President Obama's FY 2013 budget request also includes mention of the Buffett Rule as a principle for broader tax reform.

LATEST NEWS
The Senate held a key procedural vote April 16, 2012 on legislation (S. 2230) to implement the Buffett Rule. The motion to proceed failed 51-45, falling nine votes short of the threshold needed to move forward. Despite the defeat, Senate Democrats have indicated that they will continue to push for votes on the Buffett Rule for the remainder of the year.

The White House National Economic Council (NEC) released a report April 10, 2012 that argues that the “Buffett Rule,” which imposes a minimum 30 percent tax on households earning more than $1 million per year, is needed as part of efforts to reduce income inequality.

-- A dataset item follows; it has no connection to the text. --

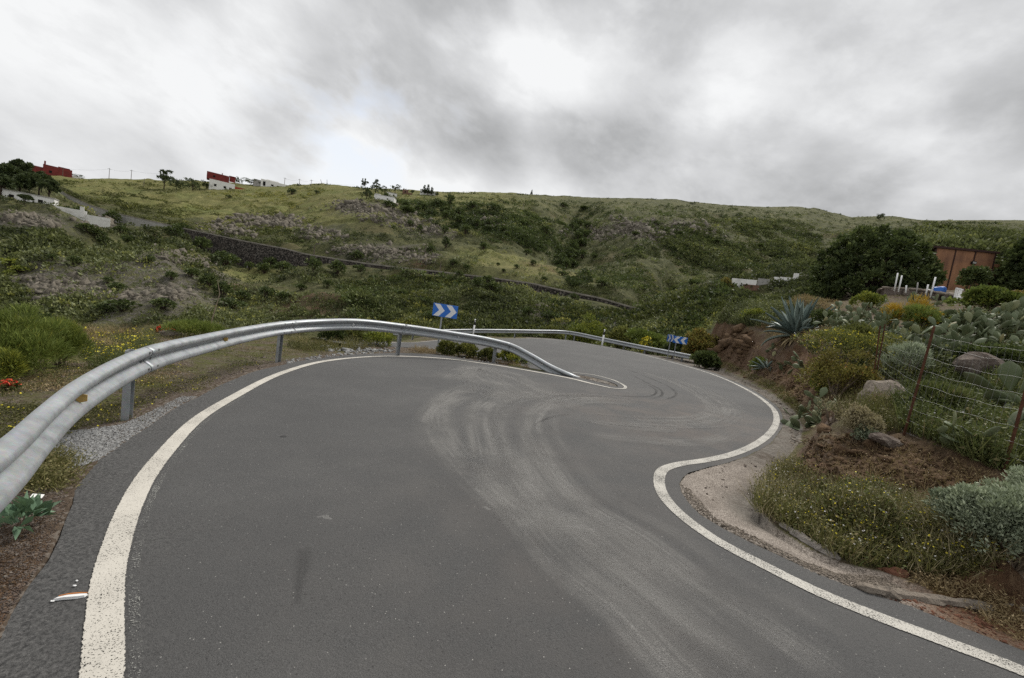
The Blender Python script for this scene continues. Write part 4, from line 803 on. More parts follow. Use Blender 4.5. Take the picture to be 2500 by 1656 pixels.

According to the report, 8 percent of the 400 highest-income Americans have an effective federal income tax rate of less than 10 percent and one-third pay less than 15 percent.

In response to the NEC report, Senate Finance Committee Republicans April 12, 2012 released a "Dos and Don'ts of the Buffett Tax" fact sheet to make the case that the Buffett Rule would not have a net positive economic impact.

Legislation in the 112th Congress
Senate
Senator Sheldon Whitehouse (D-RI) has introduced legislation (S.2059) that would apply the so-called “Buffett rule” that President Obama announced in his State of the Union. The Paying a Fair Share Act would apply a minimum 30% income tax rate for taxpayers with adjusted gross incomes above $1 million. The bill maintains current incentives for charitable giving, and would permit wealthy taxpayers to continue to receive a credit equal to the value of the charitable contributions deduction under the regular income tax.

The legislation was reintroduced March 22, 2012 as S. 2203.

The Joint Committee on Taxation (JCT) has estimated that S. 2059 would raise $46.7 billion over 10 years.

House
Representative Tammy Baldwin (D-WI) has introduced a companion bill in the House (H.R.3903).

IS Position
IS Letter on the Buffett Rule's Treatment of Charitable Giving
Independent Sector sent a letter to Sen. Sheldon Whitehouse (D-RI) and Rep. Tammy Baldwin (D-WI), as well as all of the original co-sponsors of the Senate and House versions of the Paying a Fair Share Act, to show our appreciation for the specific provision that carves out the charitable deduction for preservation under the Buffett Rule. The letter does not take a position on the broader legislation and includes the names of almost 50 nonprofit organizations from around the country.